La production est simplement magnifique cela apporte de la densité à la musique de Megadeth.

forlorn
Membre enregistré
Posté le: 31/07/2015 à 13h46 - (31717)
Dépoussiérage de la chronique avec une nouvelle mise en page et l'ajout de 2 clips (Trust et A Secret Place).

Sinon je réponds (plus de 2 ans après):

@ 6trouille: En fait je me suis mal exprimé, plutôt que d'écrire "la fin de l'album" j'aurais mieux fait de préciser "la 2nde partie". Pour éclaircir mon propos voici mes préférés:

1. Trust
2.
3.
4.
5.
6. I'll Get Even
7. Sin
8. A Secret Place
9. Have Cool, Will Travel
10. She-Wolf
11.
12.

@ SKOM: C'est vrai que j'ai fini par zapper le rapprochement FFF/Motorbreath (dont il est question dans l'interview de Hard n' Heavy), mais continuellement évoquer les Four Horsemen dans les chroniques de Megadeth... Bof.
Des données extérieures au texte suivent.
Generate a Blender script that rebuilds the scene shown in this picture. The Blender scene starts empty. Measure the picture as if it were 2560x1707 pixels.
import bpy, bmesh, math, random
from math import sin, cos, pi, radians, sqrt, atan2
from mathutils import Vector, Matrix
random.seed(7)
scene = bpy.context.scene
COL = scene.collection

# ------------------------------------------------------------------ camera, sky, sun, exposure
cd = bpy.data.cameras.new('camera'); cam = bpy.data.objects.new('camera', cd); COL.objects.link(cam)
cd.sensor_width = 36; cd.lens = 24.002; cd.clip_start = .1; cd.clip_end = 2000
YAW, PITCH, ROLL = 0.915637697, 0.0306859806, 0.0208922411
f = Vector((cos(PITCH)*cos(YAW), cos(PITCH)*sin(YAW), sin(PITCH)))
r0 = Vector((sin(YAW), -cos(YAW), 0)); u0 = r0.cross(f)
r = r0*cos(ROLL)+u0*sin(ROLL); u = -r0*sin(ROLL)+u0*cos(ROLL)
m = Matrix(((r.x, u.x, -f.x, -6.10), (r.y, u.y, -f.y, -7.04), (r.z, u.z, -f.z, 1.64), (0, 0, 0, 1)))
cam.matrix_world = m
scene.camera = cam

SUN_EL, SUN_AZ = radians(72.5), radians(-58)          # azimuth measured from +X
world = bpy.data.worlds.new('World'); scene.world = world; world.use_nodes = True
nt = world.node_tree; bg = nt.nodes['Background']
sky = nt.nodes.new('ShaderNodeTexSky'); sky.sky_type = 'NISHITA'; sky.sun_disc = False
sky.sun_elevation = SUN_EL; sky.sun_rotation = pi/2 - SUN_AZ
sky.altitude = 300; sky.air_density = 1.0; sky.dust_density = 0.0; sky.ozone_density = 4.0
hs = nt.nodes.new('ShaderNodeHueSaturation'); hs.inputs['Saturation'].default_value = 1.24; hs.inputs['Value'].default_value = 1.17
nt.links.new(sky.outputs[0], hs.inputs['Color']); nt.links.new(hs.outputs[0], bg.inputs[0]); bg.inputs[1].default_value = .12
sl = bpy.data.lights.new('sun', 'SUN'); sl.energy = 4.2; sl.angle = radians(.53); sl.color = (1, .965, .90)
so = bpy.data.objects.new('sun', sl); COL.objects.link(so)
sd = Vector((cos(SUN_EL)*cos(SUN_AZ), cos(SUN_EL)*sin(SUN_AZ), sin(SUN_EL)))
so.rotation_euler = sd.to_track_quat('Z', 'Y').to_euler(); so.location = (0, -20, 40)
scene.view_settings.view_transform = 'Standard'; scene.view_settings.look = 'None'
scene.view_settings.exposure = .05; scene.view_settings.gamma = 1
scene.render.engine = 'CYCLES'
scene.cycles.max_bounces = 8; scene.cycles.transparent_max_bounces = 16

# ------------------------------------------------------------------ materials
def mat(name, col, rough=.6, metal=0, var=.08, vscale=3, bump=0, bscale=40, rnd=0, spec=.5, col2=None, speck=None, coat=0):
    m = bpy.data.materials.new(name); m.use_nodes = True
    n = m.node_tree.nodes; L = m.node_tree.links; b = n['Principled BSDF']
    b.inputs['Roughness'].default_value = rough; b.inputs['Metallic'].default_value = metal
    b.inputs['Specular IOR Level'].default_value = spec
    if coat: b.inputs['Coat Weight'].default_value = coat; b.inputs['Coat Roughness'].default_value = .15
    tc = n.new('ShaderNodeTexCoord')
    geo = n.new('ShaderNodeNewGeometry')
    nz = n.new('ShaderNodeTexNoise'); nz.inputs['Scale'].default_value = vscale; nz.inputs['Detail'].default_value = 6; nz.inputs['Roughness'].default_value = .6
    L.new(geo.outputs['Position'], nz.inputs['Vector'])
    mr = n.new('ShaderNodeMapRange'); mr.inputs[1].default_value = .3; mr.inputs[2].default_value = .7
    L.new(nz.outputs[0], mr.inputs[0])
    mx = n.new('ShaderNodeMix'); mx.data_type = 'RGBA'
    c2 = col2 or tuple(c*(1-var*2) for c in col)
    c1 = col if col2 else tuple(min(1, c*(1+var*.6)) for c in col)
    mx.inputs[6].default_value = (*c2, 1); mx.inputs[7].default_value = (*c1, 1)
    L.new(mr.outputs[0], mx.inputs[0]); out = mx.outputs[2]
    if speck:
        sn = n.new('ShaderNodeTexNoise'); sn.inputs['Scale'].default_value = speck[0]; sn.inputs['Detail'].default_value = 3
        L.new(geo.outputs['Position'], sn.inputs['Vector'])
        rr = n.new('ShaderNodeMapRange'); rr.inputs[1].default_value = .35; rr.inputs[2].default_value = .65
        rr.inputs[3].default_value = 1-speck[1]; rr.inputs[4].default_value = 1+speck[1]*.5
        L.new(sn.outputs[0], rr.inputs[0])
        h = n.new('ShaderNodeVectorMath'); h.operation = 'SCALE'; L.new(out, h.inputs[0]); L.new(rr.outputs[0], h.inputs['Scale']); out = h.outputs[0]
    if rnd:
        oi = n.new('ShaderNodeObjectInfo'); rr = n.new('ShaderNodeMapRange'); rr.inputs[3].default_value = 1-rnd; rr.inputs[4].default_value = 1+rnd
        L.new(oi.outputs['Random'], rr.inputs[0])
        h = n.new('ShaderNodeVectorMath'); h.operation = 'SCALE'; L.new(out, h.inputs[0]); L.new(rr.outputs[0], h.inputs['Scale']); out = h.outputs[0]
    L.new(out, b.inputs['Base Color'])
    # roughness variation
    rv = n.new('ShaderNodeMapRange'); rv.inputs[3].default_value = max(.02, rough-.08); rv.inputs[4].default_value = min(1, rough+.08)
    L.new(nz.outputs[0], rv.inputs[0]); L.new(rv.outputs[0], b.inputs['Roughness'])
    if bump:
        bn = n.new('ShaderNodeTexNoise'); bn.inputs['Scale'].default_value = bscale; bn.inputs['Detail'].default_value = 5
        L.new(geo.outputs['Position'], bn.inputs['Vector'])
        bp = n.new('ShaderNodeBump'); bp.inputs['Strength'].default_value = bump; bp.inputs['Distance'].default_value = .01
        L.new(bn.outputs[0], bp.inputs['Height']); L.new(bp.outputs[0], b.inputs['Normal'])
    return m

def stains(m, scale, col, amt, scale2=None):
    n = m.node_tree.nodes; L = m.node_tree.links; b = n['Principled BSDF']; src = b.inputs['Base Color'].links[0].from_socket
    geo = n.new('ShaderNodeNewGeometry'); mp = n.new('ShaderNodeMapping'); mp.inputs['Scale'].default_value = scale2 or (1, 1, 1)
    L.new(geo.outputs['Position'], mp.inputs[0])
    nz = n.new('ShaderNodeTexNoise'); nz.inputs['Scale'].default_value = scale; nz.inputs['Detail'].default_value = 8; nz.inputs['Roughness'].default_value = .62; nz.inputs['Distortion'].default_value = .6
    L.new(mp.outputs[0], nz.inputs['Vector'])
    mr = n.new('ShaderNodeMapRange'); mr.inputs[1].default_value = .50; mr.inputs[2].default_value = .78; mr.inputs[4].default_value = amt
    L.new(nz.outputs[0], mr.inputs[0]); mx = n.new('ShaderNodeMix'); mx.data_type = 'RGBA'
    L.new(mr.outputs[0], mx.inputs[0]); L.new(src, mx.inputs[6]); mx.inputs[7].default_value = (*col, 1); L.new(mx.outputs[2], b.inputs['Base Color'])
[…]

Mustaine faisait parti de Metallica et composait pour le groupe à l'époque de Motorbreath. A mon sens ce clin d'oeil n'a rien de choquant, même s'il n'apporte rien musicalement parlant.

Pour conclure je confirme le propos de jplepecheur: Dann Huff a fait un boulot vraiment remarquable, offrant à Cryptic Writings la meilleure production que Megadeth ait jamais eu.



RunForestRun
Membre enregistré
Posté le: 28/08/2015 à 17h01 - (31735)
J'ai eu la "chance" d'assister à une partie des balances de ce fameux concert à l'Elysée Montmartre de juin 1997. Il y avait un peu de monde (une dizaine de personnes) et ça a saoulé Mustaine, qui a demandé à son tour manager de virer tout le monde.

Le concert lui même était fabuleux, le meilleur que j'ai vu du groupe à ce jour.

A peu près à la même période (le même mois ?), Rammstein, qui n'en était qu'à son second album et n'avait pas encore atteint sa notoriété d'aujourd'hui, atomisait la salle avec un show dont je me souviens encore (et le lance flamme qui a cramé quelques cheveux dans le public...).

Belle époque !!

Quant à Cryptic Writting, je le trouve anecdotique et il marque la fin du grand groupe que Megadeth était jusqu'alors.